Arnolds zus Juliane Katharine von Clermont 1725-1770 trouwde met Johann Arnold Kopstadt 1719-1786 met wie zij via hun beider overgrootvader Huyssen was verwant.

 

Johann Arnold Kopstadt kwam uit een  invloedrijke familie van bestuurders in Essen. Zijn vader was o.a. burgemeester en hij volgde in zijn voetsporen, net als zijn zonen Conrad en Heinrich deden. Van hun kinderen zijn er drie met Von Clermont kinderen getrouwd, wat zich voortzette bij de kleinkinderen. Een aantal Kopstadts hebben in Vaals gewoond, zelfs al waren ze niet allemaal met Von Clermonts getrouwd (de Vaalser Kopstadts zijn onderstreept in de ministamboom hieronder). In wezen waren ze allen ook Von Clermont nakomelingen, maar dan van Juliane Katherine, terwijl Johann Arnold von Clermont hun (oud)oom was. Joh. Karl Kopstadt was tot zijn dood in 1794 één van de directeuren van de Duitse Von Clermontfabrieken.

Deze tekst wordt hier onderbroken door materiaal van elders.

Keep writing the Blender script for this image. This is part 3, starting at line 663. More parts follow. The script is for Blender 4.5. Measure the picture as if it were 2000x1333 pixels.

Op het overzicht hieronder zijn alle Von Clermonts en Kopstadts die in Vaals gewoond hebben onderstreept. Door de vele onderlinge huwelijken staan er een aantal kleinkinderen dubbel vermeld.

Von Clermont en Jacobi lijkt de meest voorkomende verbinding. Maar de verstrengeling met de Kopstadts was sterker. Zeker voor de vierde generatie. De jongste zoon van Johann Arnold Kopstadt, Conrad Kopstadt, moest op latere leeftijd een functie als burgemeester van Essen accepteren om inkomen te kunnen verwerven, hij werd namelijk voor minstens 8000 gulden gedupeerd door het Von Clermontfaillissement. (Nu zo'n 80.000 euro) Dat trof ook zijn erfgenamen, waarvan er twee met een von Clermont kleinkind waren getrouwd. Om over de erfgenamen van zijn Von Clermont echtgenote maar te zwijgen. Men kan dus ook extra verlies lijden door onderling te trouwen.

Essen 1860

 

Kopstadtplatz in Essen, zo genoemd toen Haus Endepoth, het zich in het centrum bevindende Kopstadt Stammhaus was afgebroken.